When Wes Anderson Comes to Town, Buildings Get Symmetrical
What happens when you combine the cinema of Wes Anderson with a charming, historic French city? You get a stylized version of France that …
What happens when you combine the cinema of Wes Anderson with a charming, historic French city? You get a stylized version of France that highlights the director’s whimsical passions — like centuries-old buildings reframed in symmetric picture-book ways and neighborhoods accented with quaint and colorful accessories.
“The French Dispatch” is Anderson’s ode to journalism, French cinema and the magic found while winding through the country’s cobblestone streets. It is heavily peppered with distinct, fussed-over design elements that both celebrate and heighten its French aesthetic.
The movie, which is scheduled to be released in theaters on Oct. 22, focuses on an American magazine that is published in the fictional French city of Ennui-sur-Blasé (the name of which is a perfect Andersonian touch). With the death of its longtime editor, Arthur Howitzer Jr. (Bill Murray), the magazine is planning its final issue, and the four stories each get their own dramatization in the film. While the film’s cast is a long list of recognizable names (Tilda Swinton, Benicio Del Toro, Frances McDormand, Jeffrey Wright) one of its biggest stars is the city, showcased in a tour that makes up one of the segments. Rather than creating multiple town exteriors on a backlot, the filmmakers found a real French town, Angoulême, and used it as the movie’s beating heart, dressing it up or down as needed.
In considering the setting for his movie, Anderson wanted something like Paris, but a version that doesn’t exist anymore outside of cinema, like the one of wonder captured by “The Red Balloon,” and one of whimsy captured by Jacques Tati.
One of the film’s producers, Jeremy Dawson, said that Anderson was looking for a place “with nooks and crannies, corridors, passages, staircases, layers and ramparts.” The filmmakers began their scouting search on Google, digitally navigating the streets of towns that might fit the bill.

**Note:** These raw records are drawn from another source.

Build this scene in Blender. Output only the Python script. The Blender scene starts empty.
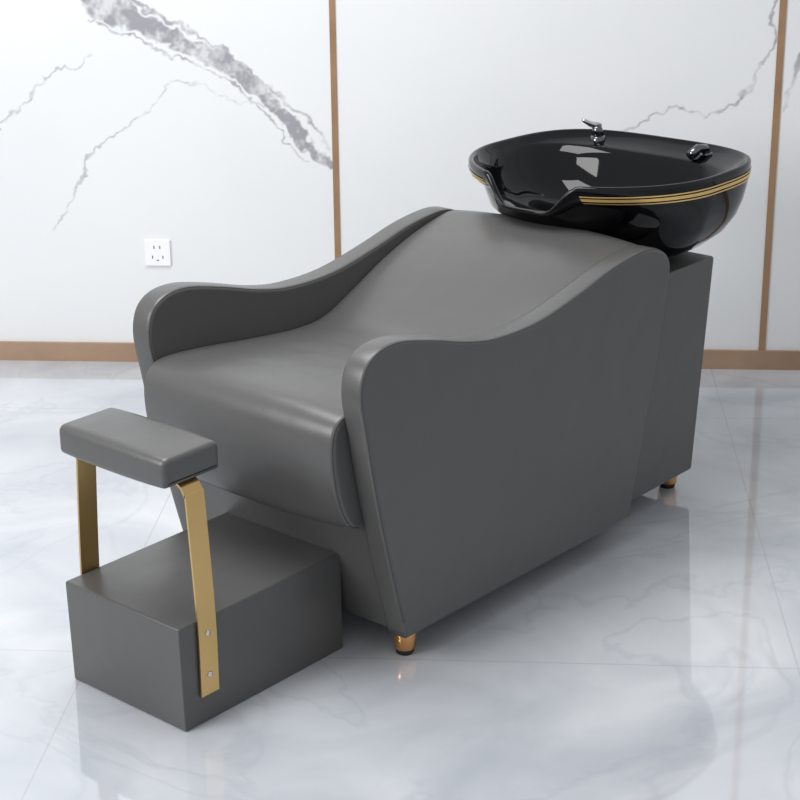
import bpy, bmesh, math, numpy as np
from mathutils import Matrix, Vector
sc=bpy.context.scene
sc.view_settings.view_transform='Standard'
# ---------- camera
def cam_vec(yaw,pitch,roll):
    y,pi,r=map(math.radians,(yaw,pitch,roll))
    F=np.array([math.cos(y)*math.cos(pi),math.sin(y)*math.cos(pi),math.sin(pi)])
    R=np.array([math.sin(y),-math.cos(y),0.]);U=np.cross(R,F)
    R2=R*math.cos(r)+U*math.sin(r);return F,R2,np.cross(R2,F)
C=np.array([-2.026,-2.318,1.792]);F,R,U=cam_vec(40.910,-19.952,-.629)
cd=bpy.data.cameras.new('camera');co=bpy.data.objects.new('camera',cd);sc.collection.objects.link(co)
cd.sensor_width=36;cd.lens=80.29;cd.clip_start=.05
co.matrix_world=Matrix(((R[0],U[0],-F[0],C[0]),(R[1],U[1],-F[1],C[1]),(R[2],U[2],-F[2],C[2]),(0,0,0,1)))
sc.camera=co
# ---------- materials
def mat(name,col,rough=.5,metal=0,bump=0,bscale=300,coat=0,spec=.5,var=0,vscale=6):
    m=bpy.data.materials.new(name);m.use_nodes=True;nt=m.node_tree;b=nt.nodes['Principled BSDF']
    b.inputs['Base Color'].default_value=(*col,1);b.inputs['Roughness'].default_value=rough;b.inputs['Metallic'].default_value=metal
    b.inputs['Coat Weight'].default_value=coat;b.inputs['Coat Roughness'].default_value=.3;b.inputs['Specular IOR Level'].default_value=spec
    tc=nt.nodes.new('ShaderNodeTexCoord')
    if bump:
        no=nt.nodes.new('ShaderNodeTexNoise');no.inputs['Scale'].default_value=bscale
        bu=nt.nodes.new('ShaderNodeBump');bu.inputs['Strength'].default_value=bump;bu.inputs['Distance'].default_value=.001
        nt.links.new(tc.outputs['Object'],no.inputs['Vector']);nt.links.new(no.outputs['Fac'],bu.inputs['Height']);nt.links.new(bu.outputs[0],b.inputs['Normal'])
        n2=nt.nodes.new('ShaderNodeTexNoise');n2.inputs['Scale'].default_value=7;n2.inputs['Detail'].default_value=2
        b2=nt.nodes.new('ShaderNodeBump');b2.inputs['Strength'].default_value=.35;b2.inputs['Distance'].default_value=.012
        nt.links.new(tc.outputs['Object'],n2.inputs['Vector']);nt.links.new(n2.outputs['Fac'],b2.inputs['Height']);nt.links.new(b2.outputs[0],bu.inputs['Normal'])
    if var:
        no=nt.nodes.new('ShaderNodeTexNoise');no.inputs['Scale'].default_value=vscale;no.inputs['Detail'].default_value=6
        mx=nt.nodes.new('ShaderNodeMix');mx.data_type='RGBA'
        mx.inputs[6].default_value=(*[c*(1-var) for c in col],1);mx.inputs[7].default_value=(*[min(1,c*(1+var)) for c in col],1)
        nt.links.new(tc.outputs['Object'],no.inputs['Vector']);nt.links.new(no.outputs['Fac'],mx.inputs[0]);nt.links.new(mx.outputs[2],b.inputs['Base Color'])
    return m
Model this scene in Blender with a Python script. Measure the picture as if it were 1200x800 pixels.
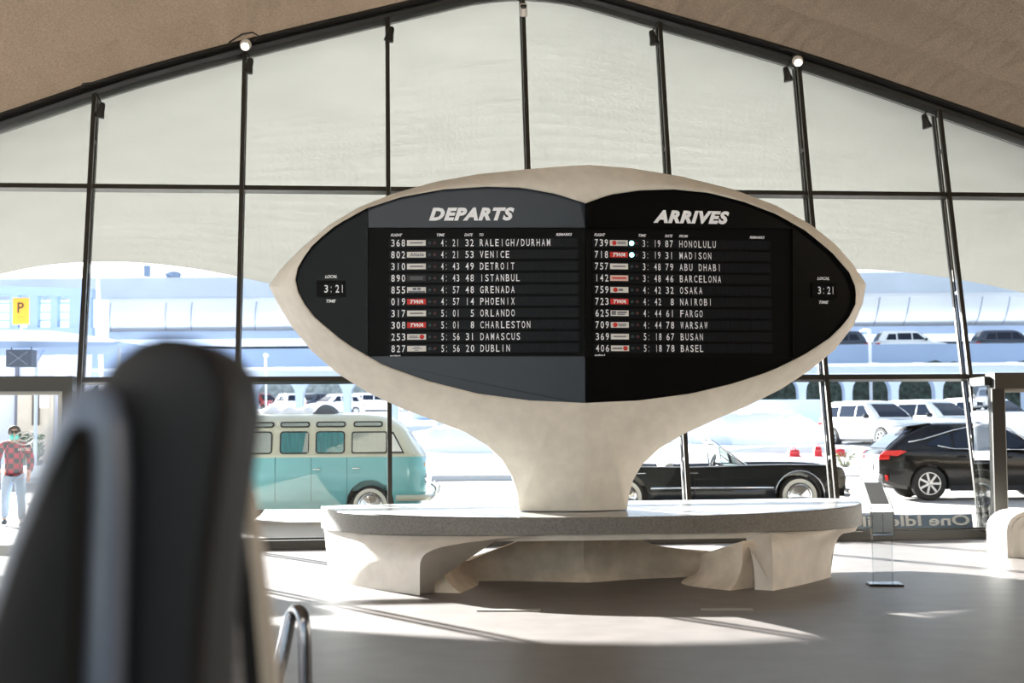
import bpy, bmesh, math, random
from mathutils import Vector, Matrix, noise
random.seed(7)
sc = bpy.context.scene
for o in list(bpy.data.objects): bpy.data.objects.remove(o)
COL = sc.collection
PI = math.pi
R = math.radians
V = Vector

# ------------------------------------------------------------------ camera
H, F = 1.65, 1667.0
PITCH, ROLL = math.atan(99.6/F), R(0.42)
cF = V((0, math.cos(PITCH), math.sin(PITCH)))
u0 = V((0, -math.sin(PITCH), math.cos(PITCH))); r0 = V((1, 0, 0))
cR = r0*math.cos(ROLL) - u0*math.sin(ROLL)
cU = u0*math.cos(ROLL) + r0*math.sin(ROLL)
EYE = V((0, 0, H))
cam = bpy.data.cameras.new('camera'); cam.lens = 50.01; cam.sensor_width = 36
cam.clip_start = 0.05; cam.clip_end = 2000
cam.dof.use_dof = True; cam.dof.focus_distance = 15.8; cam.dof.aperture_fstop = 2.2
co = bpy.data.objects.new('camera', cam); COL.objects.link(co)
co.matrix_world = Matrix(((cR.x, cU.x, -cF.x, 0), (cR.y, cU.y, -cF.y, 0), (cR.z, cU.z, -cF.z, H), (0, 0, 0, 1)))
sc.camera = co

# ------------------------------------------------------------------ light
sc.view_settings.view_transform = 'Standard'; sc.view_settings.look = 'None'
sc.view_settings.gamma = 1; sc.view_settings.use_curve_mapping = False
sc.view_settings.exposure = 1.1
SUN_EL, SUN_AZ = R(17.0), R(34)            # the sun stands low, beyond the glass and to the left
w = bpy.data.worlds.new('sky'); sc.world = w; w.use_nodes = True
nt = w.node_tree; nt.nodes.clear()
sky = nt.nodes.new('ShaderNodeTexSky'); sky.sky_type = 'NISHITA'; sky.sun_disc = False
sky.sun_elevation = R(22); sky.sun_rotation = -SUN_AZ; sky.air_density = 1.0; sky.dust_density = 0.6
bg = nt.nodes.new('ShaderNodeBackground'); bg.inputs[1].default_value = 0.19
wo = nt.nodes.new('ShaderNodeOutputWorld')
hs = nt.nodes.new('ShaderNodeHueSaturation'); hs.inputs['Saturation'].default_value = 0.6
nt.links.new(sky.outputs[0], hs.inputs['Color']); nt.links.new(hs.outputs[0], bg.inputs[0]); nt.links.new(bg.outputs[0], wo.inputs[0])
sl = bpy.data.lights.new('sun', 'SUN'); sl.energy = 30; sl.angle = R(0.53); sl.color = (1, 0.975, 0.95)
so = bpy.data.objects.new('sun', sl); COL.objects.link(so)
trav = V((math.sin(SUN_AZ)*math.cos(SUN_EL), -math.cos(SUN_AZ)*math.cos(SUN_EL), -math.sin(SUN_EL)))
so.rotation_euler = trav.to_track_quat('-Z', 'Y').to_euler(); so.location = (-20, 40, 30)
sc.cycles.max_bounces = 12; sc.cycles.diffuse_bounces = 6; sc.cycles.transparent_max_bounces = 24
sc.cycles.caustics_reflective = False; sc.cycles.caustics_refractive = False
sc.cycles.sample_clamp_indirect = 6

# ------------------------------------------------------------------ pixel <-> place (1200 x 800 frame)
def ray(px, py):
    return (cF*F + cR*(px-600) + cU*(400-py)).normalized()
def W(px, py, Y):                                  # point seen at a pixel, at distance Y
    d = ray(px, py); return EYE + d*(Y/d.y)
def G(px, py, z=0.0):                              # point seen at a pixel, at height z
    d = ray(px, py); return EYE + d*((z-H)/d.z)
TH, LEAN, D0 = R(5.843), R(11.845), 19.988          # the glass wall: yaw, outward lean, distance
ALONG = V((math.cos(TH), math.sin(TH), 0)); NOUT = V((-math.sin(TH), math.cos(TH), 0))
GUP = NOUT*math.sin(LEAN) + V((0, 0, 1))*math.cos(LEAN)
GN = NOUT*math.cos(LEAN) - V((0, 0, 1))*math.sin(LEAN)     # across the glass, outward
GO = V((0, D0, 0))
def GL(px, py):                                    # (along, up) on the glass plane
    d = ray(px, py); t = (GO-EYE).dot(GN)/d.dot(GN); p = EYE + d*t - GO
    return p.dot(ALONG), p.dot(GUP)
def GW(a, u, n=0.0): return GO + ALONG*a + GUP*u + GN*n

# ------------------------------------------------------------------ materials
def lin(c): return tuple(((x/255)/12.92 if x/255 <= 0.04045 else ((x/255+0.055)/1.055)**2.4) for x in c)
MATS = {}
def M(name, col, rough=0.5, metal=0.0, var=0.0, vscale=8.0, bump=0.0, bscale=60.0, col2=None, spec=0.5, emit=0.0, coat=0.0, stretch=None):
    if name in MATS: return MATS[name]
    m = bpy.data.materials.new(name); m.use_nodes = True; n = m.node_tree; b = n.nodes['Principled BSDF']
    c = lin(col); b.inputs['Base Color'].default_value = (*c, 1)
    b.inputs['Roughness'].default_value = rough; b.inputs['Metallic'].default_value = metal
    b.inputs['Specular IOR Level'].default_value = spec
    b.inputs['Coat Weight'].default_value = coat; b.inputs['Coat Roughness'].default_value = 0.05
    if emit:
        b.inputs['Emission Color'].default_value = (*c, 1); b.inputs['Emission Strength'].default_value = emit
    if var or bump:
        tc = n.nodes.new('ShaderNodeTexCoord'); mp = n.nodes.new('ShaderNodeMapping')
        n.links.new(tc.outputs['Object'], mp.inputs[0])
        if stretch: mp.inputs['Scale'].default_value = stretch
    if var:
        t = n.nodes.new('ShaderNodeTexNoise'); t.inputs['Scale'].default_value = vscale; t.inputs['Detail'].default_value = 6
        n.links.new(mp.outputs[0], t.inputs[0])
        rp = n.nodes.new('ShaderNodeValToRGB'); e = rp.color_ramp.elements
        d = lin(col2) if col2 else tuple(x*(1-var) for x in c)
        e[0].color = (*d, 1); e[0].position = 0.35; e[1].color = (*c, 1); e[1].position = 0.65
        n.links.new(t.outputs[0], rp.inputs[0]); n.links.new(rp.outputs[0], b.inputs['Base Color'])
    if bump:
        t2 = n.nodes.new('ShaderNodeTexNoise'); t2.inputs['Scale'].default_value = bscale; t2.inputs['Detail'].default_value = 4
        n.links.new(mp.outputs[0], t2.inputs[0])
        bp = n.nodes.new('ShaderNodeBump'); bp.inputs['Strength'].default_value = bump; bp.inputs['Distance'].default_value = 0.02
        n.links.new(t2.outputs[0], bp.inputs['Height']); n.links.new(bp.outputs[0], b.inputs['Normal'])
    MATS[name] = m; return m
def glass(name, tint=(1, 1, 1), gl=1.0, base=0.03, rough=0.0):
    if name in MATS: return MATS[name]
    m = bpy.data.materials.new(name); m.use_nodes = True; n = m.node_tree; n.nodes.clear()
    o = n.nodes.new('ShaderNodeOutputMaterial'); mx = n.nodes.new('ShaderNodeMixShader')
    t = n.nodes.new('ShaderNodeBsdfTransparent'); t.inputs[0].default_value = (*tint, 1)
    g = n.nodes.new('ShaderNodeBsdfGlossy'); g.inputs['Roughness'].default_value = rough
    fr = n.nodes.new('ShaderNodeFresnel'); fr.inputs[0].default_value = 1.3
    ml = n.nodes.new('ShaderNodeMath'); ml.operation = 'MULTIPLY_ADD'; ml.inputs[1].default_value = gl; ml.inputs[2].default_value = base*0.3
    n.links.new(fr.outputs[0], ml.inputs[0]); n.links.new(ml.outputs[0], mx.inputs[0])
    n.links.new(t.outputs[0], mx.inputs[1]); n.links.new(g.outputs[0], mx.inputs[2]); n.links.new(mx.outputs[0], o.inputs[0])
    MATS[name] = m; return m

# ------------------------------------------------------------------ mesh helpers
def obj(name, bm, mat, parent=None, smooth=False, loc=None, kind=None, auto=None):
    if isinstance(bm, bmesh.types.BMesh):
        bmesh.ops.recalc_face_normals(bm, faces=bm.faces)
        me = bpy.data.meshes.new(name); bm.to_mesh(me); bm.free()
    else: me = bm
    o = bpy.data.objects.new(name, me); COL.objects.link(o)
    if mat: me.materials.append(mat)
    if smooth:
        for p in me.polygons: p.use_smooth = True
        if auto is not None:
            try: me.set_sharp_from_angle(angle=R(auto))
            except Exception: pass
    if parent: o.parent = parent
    if loc is not None: o.location = loc
    if kind: o['kind'] = kind
    return o
def thing(name, label, cat, loc=(0, 0, 0), rz=0.0, group=None):
    o = bpy.data.objects.new(name, None); COL.objects.link(o); o.location = loc; o.rotation_euler = (0, 0, rz)
    o.empty_display_size = 0.2
    return tag(o, label, cat, group)
def tag(o, label, cat, group=None):
    o['label'] = label; o['category'] = cat
    if group: o['group'] = group
    return o
def struct(name, bm, mat, smooth=False, auto=None):
    return obj(name, bm, mat, None, smooth, kind='structure', auto=auto)
def BM(): return bmesh.new()
def box(bm, c, s, rot=None, bev=0.0):
    r = bmesh.ops.create_cube(bm, size=1); vs = r['verts']
    bmesh.ops.scale(bm, vec=V(s), verts=vs)
    if bev:
        es = list({e for v in vs for e in v.link_edges})
        q = bmesh.ops.bevel(bm, geom=es, offset=bev, segments=2, affect='EDGES', profile=0.5)
        vs = list({v for f in q['faces'] for v in f.verts} | {v for v in vs if v.is_valid})
    if rot is not None: bmesh.ops.transform(bm, matrix=rot.to_4x4(), verts=vs)
    bmesh.ops.translate(bm, vec=V(c), verts=vs)
    return bm
def bar(bm, a, b, wx, wz, up=V((0, 0, 1))):                  # box beam from a to b
    a, b = V(a), V(b); d = b-a; L = d.length; d.normalize()
    x = d.cross(up)
    if x.length < 1e-4: x = d.cross(V((0, 1, 0)))
    x.normalize(); z = x.cross(d)
    rot = Matrix((x, d, z)).transposed()
    return box(bm, (a+b)/2, (wx, L, wz), rot)
def loft(bm, rings, closed=True, cap=True):
    vr = [[bm.verts.new(p) for p in r] for r in rings]
    n = len(rings[0])
    for i in range(len(vr)-1):
        for j in range(n if closed else n-1):
            k = (j+1) % n
            try: bm.faces.new((vr[i][j], vr[i][k], vr[i+1][k], vr[i+1][j]))
            except ValueError: pass
    if cap and closed:
        for r in (vr[0], vr[-1]):
            try: bm.faces.new(r)
            except ValueError: pass
    return bm
def tube(bm, pts, r, seg=8, cap=True):
    pts = [V(p) for p in pts]; rings = []
    nrm = None
    for i, p in enumerate(pts):
        d = (pts[min(i+1, len(pts)-1)] - pts[max(i-1, 0)]).normalized()
        if nrm is None:
            nrm = d.orthogonal().normalized()
        else:
            nrm = (nrm - d*nrm.dot(d)).normalized()
        b = d.cross(nrm); rr = r[i] if isinstance(r, (list, tuple)) else r
        rings.append([p + (nrm*math.cos(2*PI*k/seg) + b*math.sin(2*PI*k/seg))*rr for k in range(seg)])
    return loft(bm, rings, True, cap)
def lathe(bm, prof, c=(0, 0, 0), axis='Z', seg=24):          # prof: (radius, height)
    c = V(c); rings = []
    for (r, h) in prof:
        ring = []
        for k in range(seg):
            a = 2*PI*k/seg; x, y = r*math.cos(a), r*math.sin(a)
            ring.append(c + (V((x, y, h)) if axis == 'Z' else V((x, h, y)) if axis == 'Y' else V((h, x, y))))
        rings.append(ring)
    return loft(bm, rings, True, True)
def prism(bm, poly, f0, f1):                                  # poly of 2D points; f0,f1 map 2D -> 3D for front and back
    a = [bm.verts.new(f0(*p)) for p in poly]; b = [bm.verts.new(f1(*p)) for p in poly]
    n = len(poly)
    bm.faces.new(a); bm.faces.new(b[::-1])
    for i in range(n): bm.faces.new((a[i], b[i], b[(i+1) % n], a[(i+1) % n]))
    return bm
def rrect(x0, x1, z0, z1, r, n=4):
    out = []
    for (cx, cz, a0) in ((x1-r, z1-r, 0), (x0+r, z1-r, 90), (x0+r, z0+r, 180), (x1-r, z0+r, 270)):
        for k in range(n+1):
            a = R(a0+90*k/n); out.append((cx+r*math.cos(a), cz+r*math.sin(a)))
    return out
def evalmesh(o):
    dg = bpy.context.evaluated_depsgraph_get(); dg.update()
    return bpy.data.meshes.new_from_object(o.evaluated_get(dg))
def cut(o, cutters):                                          # boolean difference, applied
    for c in cutters:
        md = o.modifiers.new('b', 'BOOLEAN'); md.operation = 'DIFFERENCE'; md.object = c; md.solver = 'EXACT'
    me = evalmesh(o); o.modifiers.clear(); old = o.data; o.data = me; bpy.data.meshes.remove(old)
    for c in cutters: bpy.data.objects.remove(c)
def cutter(bm): return obj('cutter', bm, None)
def smoothstep(x): x = max(0, min(1, x)); return x*x*(3-2*x)
def lerp(a, b, t): return a+(b-a)*t
def interp(x, xs, ys):
    if x <= xs[0]: return ys[0]
    for i in range(len(xs)-1):
        if x <= xs[i+1]: return lerp(ys[i], ys[i+1], (x-xs[i])/(xs[i+1]-xs[i]))
    return ys[-1]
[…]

Then they hit the road to visit a few of them. While in Angoulême, they came across a plaza with a small cafe. Dawson recalled that Anderson suggested grabbing lunch at the cafe. “When he said that, I knew he’d picked this town,” Dawson said.
Angoulême, in the southwest of France with a population of about 42,000, is no stranger to invasions; during the Hundred Years’ War, it was the site of battles between the French and English. These visitors were much more benign. During the shoot, the crew came up with various ways to give the town’s old-world collection of buildings, streets and facades a bit of an Andersonized touch — a cute little vintage vehicle parked here, a peppy striped awning set up there. And sometimes miniatures were used to help enhance the setting.
For an establishing shot of the French Dispatch headquarters, the filmmakers chose one building on a block of similar-styled structures and found the best angle with which to capture the shot. “We then designed these foreground buildings and placed them on articulated scaffolding so we could twist them and turn them,” Adam Stockhausen, the production designer, said. Those foreground sets, angled just so, were able to give the impression of depth to the environment while creating the kind of symmetry in the frame often found in Anderson’s work.
The top floors of the building, which include a sign so wordy (The French Dispatch of the Liberty, Kansas Evening Sun) that it continues across the upper-floor windows, were actually designed as a miniature. That miniature was digitally merged with the real building to give the top of it a more stylized look. The townscape of buildings in the background to the left is also a digitally added miniature. But on the ground level, the fronts were constructed for the film.
Buildings around town had signs painted directly on their walls in bold, frequently all-cap fonts to sync up with the film’s vision, but Stockhausen said his team sought out already-refurbished buildings to get movie makeovers. “Then we could come in and do our painting without damaging any kind of a historical finish,” he said, “and restore it afterward.”
While most of the film’s exterior scenes involved existing locations, one shot required something special. In an early moment of the movie, a waiter climbs a quirky staircase in the middle of the French Dispatch building that is visible at certain parts and hidden by walls at others. The design team built a full-scale version of the building’s rear so the cameras could capture the actor navigating the staircase from that vantage point.
For a sequence set during a student revolt and standoff with the police, the creative team took over a residential square. Blocks of cobblestone were created out of foam, and two cafe fronts on either side were built by the crew. While at least one of the trees in the space was already there, Stockhausen and his team built more to enhance the look. Dawson said the production aimed to make sure residents were kept content while shooting around their spaces, whether that meant compensating them for any inconvenience or putting them up in a hotel. “It was case-by-case for each person,” he said. “But the town was very welcoming.”